A forest that crosses a border

What makes Gola matter is what it still holds. This is one of the last refuges of the pygmy hippopotamus, a creature so shy and nocturnal that the researchers who study it mostly know it through camera-trap photos and footprints in the mud. There are forest elephants here too, and chimpanzees, and a list of plants and frogs and insects that nobody has finished writing down. I did not see a pygmy hippo. I want to be honest about that, because the brochures will imply you might, and you almost certainly will not. What you see in a forest like this is the evidence of animals rather than the animals themselves.

A narrow trail disappearing into the dense undergrowth of the Gola Rainforest, sunlight filtering through the canopy

The walking is hard and wonderful in equal measure. Within minutes of leaving the edge I was soaked through — partly rain, partly the simple humidity of a place where the air is closer to a liquid. My guide, a young man from one of the communities that co-manage the forest, moved through it with the unhurried confidence of someone who had grown up at its edge, naming trees, stopping at a column of driver ants crossing the path, waiting for me to catch up without ever once making me feel slow.

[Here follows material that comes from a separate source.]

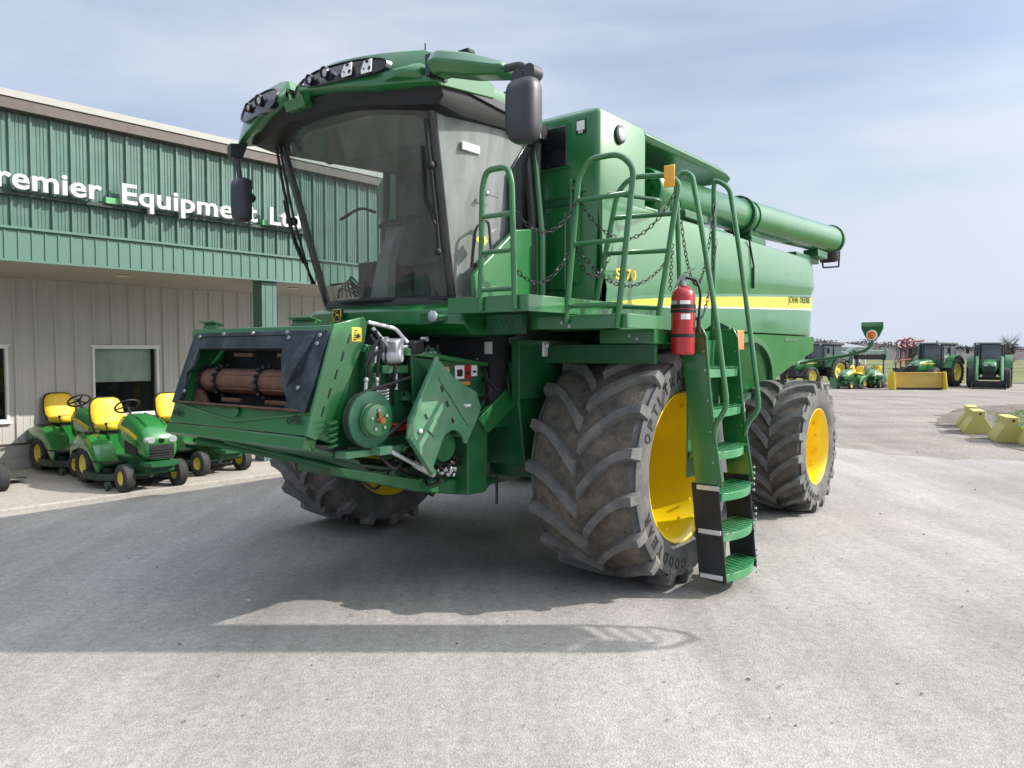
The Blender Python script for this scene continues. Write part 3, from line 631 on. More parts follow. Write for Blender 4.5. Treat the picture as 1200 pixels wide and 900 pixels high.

Birds, and the things you don’t see

Gola is, above everything, a birding place. The headline species is the white-necked rockfowl — the picathartes — a genuinely bizarre bird with a bald, blue-and-yellow head that nests on rock faces and looks like something assembled from spare parts. Serious birders cross continents for it. We sat in near-silence at a known nesting site at dusk, and when one finally appeared, hopping along the rock with that absurd head bobbing, my guide grinned at me as if introducing an old friend.

A birdwatcher standing quietly beside a moss-covered rock face in the Gola Rainforest at dusk

What stayed with me was less any single sighting than the fact of the place existing at all. Liberia lost a great deal of forest, and the world lost a great deal of trust in Liberia, during its long civil wars. That Gola is now protected, and protected in partnership with the people who live around it rather than against them, felt like a small, stubborn act of repair. I left muddy, bitten, and oddly hopeful.

When to go: November to April, the drier months, when the trails are passable and the rivers low enough to cross. Arrange everything in advance through the park authority — this is not a place you simply turn up to.